Lithuania, Latvia and Estonia are introducing new security measures, including conscription, to help defend against possible threats from Moscow.

Russian president Vladimir Putin may be assuring the world that he is working to secure peace in Ukraine and that it is “unlikely” he will wage war with the country, but events on the ground tell the real story. Kremlin-backed rebels ignored a ceasefire, continuing their fight with the Ukrainian army, and Russia refuses to stop carrying out snap military exercises on its territory.

And this is making Russia’s western neighbors nervous.

Lithuania, Latvia and Estonia—all former Soviet republics and NATO members—are adopting new security measures, anxious about Putin’s next move. Lithuania’s State Defense Council, which includes the country’s highest officials, said Tuesday it would temporarily re-introduce military conscription. In 2008, Lithuania suspended the draft, moving toward a professional force. But times are changing, and men between the ages of 19 and 26 will have to serve, bolstering the 15,000-strong Lithuanian army by between 3,000 and 3,500 men a year.

“Under new geopolitical circumstances, the army must be properly prepared for the country’s armed defense even in times of peace,” said the country’s president Dalia Grybauskaite. The bill still has to be approved by the Lithuanian parliament.

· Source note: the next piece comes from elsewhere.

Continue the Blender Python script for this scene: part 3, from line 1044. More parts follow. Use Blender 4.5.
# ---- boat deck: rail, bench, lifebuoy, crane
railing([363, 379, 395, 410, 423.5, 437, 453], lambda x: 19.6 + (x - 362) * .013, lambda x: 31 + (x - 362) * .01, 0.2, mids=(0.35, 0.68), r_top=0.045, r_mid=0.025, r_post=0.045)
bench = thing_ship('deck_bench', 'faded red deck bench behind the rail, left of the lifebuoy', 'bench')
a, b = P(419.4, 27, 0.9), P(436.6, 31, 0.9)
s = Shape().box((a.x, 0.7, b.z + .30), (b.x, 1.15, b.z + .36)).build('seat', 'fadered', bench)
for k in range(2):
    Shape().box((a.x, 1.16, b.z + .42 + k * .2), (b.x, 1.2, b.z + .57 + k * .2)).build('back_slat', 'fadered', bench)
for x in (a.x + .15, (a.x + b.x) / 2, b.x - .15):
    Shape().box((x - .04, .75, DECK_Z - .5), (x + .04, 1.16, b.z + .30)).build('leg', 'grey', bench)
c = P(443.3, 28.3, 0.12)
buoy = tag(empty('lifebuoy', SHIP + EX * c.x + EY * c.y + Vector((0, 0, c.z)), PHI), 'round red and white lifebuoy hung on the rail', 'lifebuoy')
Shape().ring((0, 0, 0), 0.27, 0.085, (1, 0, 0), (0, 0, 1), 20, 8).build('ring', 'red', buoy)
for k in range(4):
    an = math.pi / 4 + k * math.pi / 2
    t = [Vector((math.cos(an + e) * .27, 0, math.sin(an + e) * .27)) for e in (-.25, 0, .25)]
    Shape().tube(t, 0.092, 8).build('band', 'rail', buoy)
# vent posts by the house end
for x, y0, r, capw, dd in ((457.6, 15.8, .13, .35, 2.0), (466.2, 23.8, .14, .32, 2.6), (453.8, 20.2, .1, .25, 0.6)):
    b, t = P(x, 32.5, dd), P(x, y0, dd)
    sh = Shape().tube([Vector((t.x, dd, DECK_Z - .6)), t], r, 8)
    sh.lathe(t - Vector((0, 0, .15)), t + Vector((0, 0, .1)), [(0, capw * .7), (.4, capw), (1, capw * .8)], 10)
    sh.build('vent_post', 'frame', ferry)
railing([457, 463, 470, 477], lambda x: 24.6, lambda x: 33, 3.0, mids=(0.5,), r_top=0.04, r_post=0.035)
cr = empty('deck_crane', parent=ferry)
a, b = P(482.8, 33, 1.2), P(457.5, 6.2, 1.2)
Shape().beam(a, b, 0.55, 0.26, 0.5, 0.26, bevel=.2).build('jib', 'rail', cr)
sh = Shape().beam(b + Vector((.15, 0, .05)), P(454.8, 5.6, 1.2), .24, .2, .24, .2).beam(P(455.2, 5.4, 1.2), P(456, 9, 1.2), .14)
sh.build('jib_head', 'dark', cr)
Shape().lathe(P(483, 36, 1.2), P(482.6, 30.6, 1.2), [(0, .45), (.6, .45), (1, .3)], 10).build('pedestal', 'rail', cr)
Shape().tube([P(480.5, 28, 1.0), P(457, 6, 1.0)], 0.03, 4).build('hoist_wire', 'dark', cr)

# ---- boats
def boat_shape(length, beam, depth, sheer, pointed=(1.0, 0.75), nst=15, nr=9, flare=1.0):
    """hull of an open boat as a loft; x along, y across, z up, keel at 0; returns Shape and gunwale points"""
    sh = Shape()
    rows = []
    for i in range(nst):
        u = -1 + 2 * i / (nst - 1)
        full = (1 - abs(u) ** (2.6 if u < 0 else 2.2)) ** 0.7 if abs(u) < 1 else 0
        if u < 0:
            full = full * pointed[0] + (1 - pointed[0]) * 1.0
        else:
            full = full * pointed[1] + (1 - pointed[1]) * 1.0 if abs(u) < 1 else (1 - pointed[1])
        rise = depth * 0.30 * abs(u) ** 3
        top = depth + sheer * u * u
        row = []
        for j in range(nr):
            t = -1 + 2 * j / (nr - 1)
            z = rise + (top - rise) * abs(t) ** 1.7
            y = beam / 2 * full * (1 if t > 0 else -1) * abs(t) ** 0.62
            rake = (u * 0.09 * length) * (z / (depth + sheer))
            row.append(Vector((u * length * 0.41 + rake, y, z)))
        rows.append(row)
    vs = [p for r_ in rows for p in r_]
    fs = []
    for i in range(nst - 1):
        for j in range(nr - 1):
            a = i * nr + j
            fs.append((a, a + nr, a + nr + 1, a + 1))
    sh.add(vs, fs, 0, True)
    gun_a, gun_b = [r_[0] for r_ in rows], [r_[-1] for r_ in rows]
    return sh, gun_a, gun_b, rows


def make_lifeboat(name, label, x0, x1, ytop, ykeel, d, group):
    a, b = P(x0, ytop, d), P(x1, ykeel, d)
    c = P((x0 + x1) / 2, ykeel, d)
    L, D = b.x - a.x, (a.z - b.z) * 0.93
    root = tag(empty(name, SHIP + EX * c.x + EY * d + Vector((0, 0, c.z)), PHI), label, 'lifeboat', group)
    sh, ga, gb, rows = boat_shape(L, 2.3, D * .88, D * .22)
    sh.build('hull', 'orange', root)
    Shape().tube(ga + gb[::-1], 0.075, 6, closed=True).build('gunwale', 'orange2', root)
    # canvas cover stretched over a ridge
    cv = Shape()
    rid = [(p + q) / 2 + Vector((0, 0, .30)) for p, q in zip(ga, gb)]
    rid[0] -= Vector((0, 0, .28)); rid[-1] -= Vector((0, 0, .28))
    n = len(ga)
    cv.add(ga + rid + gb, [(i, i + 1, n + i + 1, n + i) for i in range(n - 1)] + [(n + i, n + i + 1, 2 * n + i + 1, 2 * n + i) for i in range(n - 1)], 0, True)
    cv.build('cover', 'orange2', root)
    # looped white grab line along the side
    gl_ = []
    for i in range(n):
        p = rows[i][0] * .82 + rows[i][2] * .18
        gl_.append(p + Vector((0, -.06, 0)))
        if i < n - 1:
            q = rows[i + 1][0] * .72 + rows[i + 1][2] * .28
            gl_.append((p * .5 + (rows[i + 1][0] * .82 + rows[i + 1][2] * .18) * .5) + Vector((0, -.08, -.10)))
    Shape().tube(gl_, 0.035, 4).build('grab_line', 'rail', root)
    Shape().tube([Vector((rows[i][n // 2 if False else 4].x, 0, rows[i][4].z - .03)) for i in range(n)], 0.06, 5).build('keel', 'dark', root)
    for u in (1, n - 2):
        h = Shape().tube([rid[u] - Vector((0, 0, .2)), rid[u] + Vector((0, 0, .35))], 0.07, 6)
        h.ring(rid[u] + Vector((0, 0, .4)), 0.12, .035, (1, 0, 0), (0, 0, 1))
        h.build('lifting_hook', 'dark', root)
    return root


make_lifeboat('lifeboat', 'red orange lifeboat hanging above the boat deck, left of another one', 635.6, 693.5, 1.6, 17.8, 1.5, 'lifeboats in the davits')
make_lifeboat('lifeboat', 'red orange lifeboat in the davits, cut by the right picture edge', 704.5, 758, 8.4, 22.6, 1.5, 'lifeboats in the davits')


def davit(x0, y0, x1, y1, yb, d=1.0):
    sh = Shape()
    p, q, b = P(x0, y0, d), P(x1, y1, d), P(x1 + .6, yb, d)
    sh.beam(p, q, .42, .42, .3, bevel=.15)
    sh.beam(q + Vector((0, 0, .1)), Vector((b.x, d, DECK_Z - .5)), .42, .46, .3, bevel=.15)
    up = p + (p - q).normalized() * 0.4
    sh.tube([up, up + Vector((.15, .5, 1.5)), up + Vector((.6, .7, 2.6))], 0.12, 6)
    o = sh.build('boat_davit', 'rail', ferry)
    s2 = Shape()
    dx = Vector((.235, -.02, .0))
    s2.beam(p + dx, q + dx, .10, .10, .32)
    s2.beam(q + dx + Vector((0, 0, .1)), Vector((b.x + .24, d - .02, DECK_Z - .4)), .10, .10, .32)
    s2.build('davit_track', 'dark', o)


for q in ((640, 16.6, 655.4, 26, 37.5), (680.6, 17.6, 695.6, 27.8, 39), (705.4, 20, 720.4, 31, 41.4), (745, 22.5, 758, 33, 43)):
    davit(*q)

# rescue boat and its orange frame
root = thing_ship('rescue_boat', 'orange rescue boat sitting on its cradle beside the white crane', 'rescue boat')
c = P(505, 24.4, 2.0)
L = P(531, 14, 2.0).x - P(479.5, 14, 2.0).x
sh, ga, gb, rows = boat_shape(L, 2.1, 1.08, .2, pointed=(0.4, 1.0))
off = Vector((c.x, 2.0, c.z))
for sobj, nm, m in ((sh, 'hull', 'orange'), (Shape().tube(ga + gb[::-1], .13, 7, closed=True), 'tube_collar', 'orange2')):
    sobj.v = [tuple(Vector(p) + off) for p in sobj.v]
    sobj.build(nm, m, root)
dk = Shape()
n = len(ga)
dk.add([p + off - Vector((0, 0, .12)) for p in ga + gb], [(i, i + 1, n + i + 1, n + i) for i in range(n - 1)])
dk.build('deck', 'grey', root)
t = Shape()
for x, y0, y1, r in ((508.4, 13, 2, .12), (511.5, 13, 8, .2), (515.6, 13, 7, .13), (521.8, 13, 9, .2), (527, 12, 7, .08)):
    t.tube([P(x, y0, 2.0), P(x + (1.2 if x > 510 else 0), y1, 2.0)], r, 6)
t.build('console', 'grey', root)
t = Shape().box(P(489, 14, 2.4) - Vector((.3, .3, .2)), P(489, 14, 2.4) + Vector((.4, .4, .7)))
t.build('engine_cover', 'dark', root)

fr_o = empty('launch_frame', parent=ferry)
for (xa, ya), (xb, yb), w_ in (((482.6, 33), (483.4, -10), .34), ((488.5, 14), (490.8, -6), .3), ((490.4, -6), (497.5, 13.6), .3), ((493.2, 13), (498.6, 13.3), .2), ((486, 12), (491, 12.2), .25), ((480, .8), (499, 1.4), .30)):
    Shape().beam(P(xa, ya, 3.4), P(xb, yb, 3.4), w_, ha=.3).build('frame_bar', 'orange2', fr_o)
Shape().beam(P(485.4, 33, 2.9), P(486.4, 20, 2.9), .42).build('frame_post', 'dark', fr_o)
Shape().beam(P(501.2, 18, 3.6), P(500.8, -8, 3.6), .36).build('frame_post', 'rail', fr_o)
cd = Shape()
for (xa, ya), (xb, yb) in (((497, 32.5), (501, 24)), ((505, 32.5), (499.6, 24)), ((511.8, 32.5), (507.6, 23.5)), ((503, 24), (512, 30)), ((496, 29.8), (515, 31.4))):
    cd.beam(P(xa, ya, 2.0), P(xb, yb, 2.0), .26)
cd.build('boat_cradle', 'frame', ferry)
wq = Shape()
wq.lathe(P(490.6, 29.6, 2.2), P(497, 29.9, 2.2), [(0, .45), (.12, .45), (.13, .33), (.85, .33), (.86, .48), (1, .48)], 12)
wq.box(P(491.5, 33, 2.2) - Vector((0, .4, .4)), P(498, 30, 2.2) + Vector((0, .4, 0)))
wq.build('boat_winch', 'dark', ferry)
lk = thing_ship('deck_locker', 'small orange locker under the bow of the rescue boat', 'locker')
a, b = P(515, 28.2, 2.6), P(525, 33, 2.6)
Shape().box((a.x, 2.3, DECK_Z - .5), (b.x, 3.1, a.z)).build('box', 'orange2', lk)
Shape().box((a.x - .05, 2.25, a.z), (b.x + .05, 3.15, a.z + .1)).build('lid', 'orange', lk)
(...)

All three Baltic states are significantly increasing their military spending. Latvia announced new recruitment efforts, and Estonia finalized the biggest military deal (paywall) in its history in December, buying 44 combat vehicles and six tanks from the Netherlands, totaling 138 million euro. But the Baltics’ higher defense shopping bill—1.2 billion euro—is nothing more than a blip compared to Russia’s defense spending, which amounted to 60 billion euro in 2014.

Poland, which also borders Russia, and is far bigger than the Baltics, announced earlier this month a long shopping list of its own, allocating 33.6 billion euro over a decade on a military upgrade.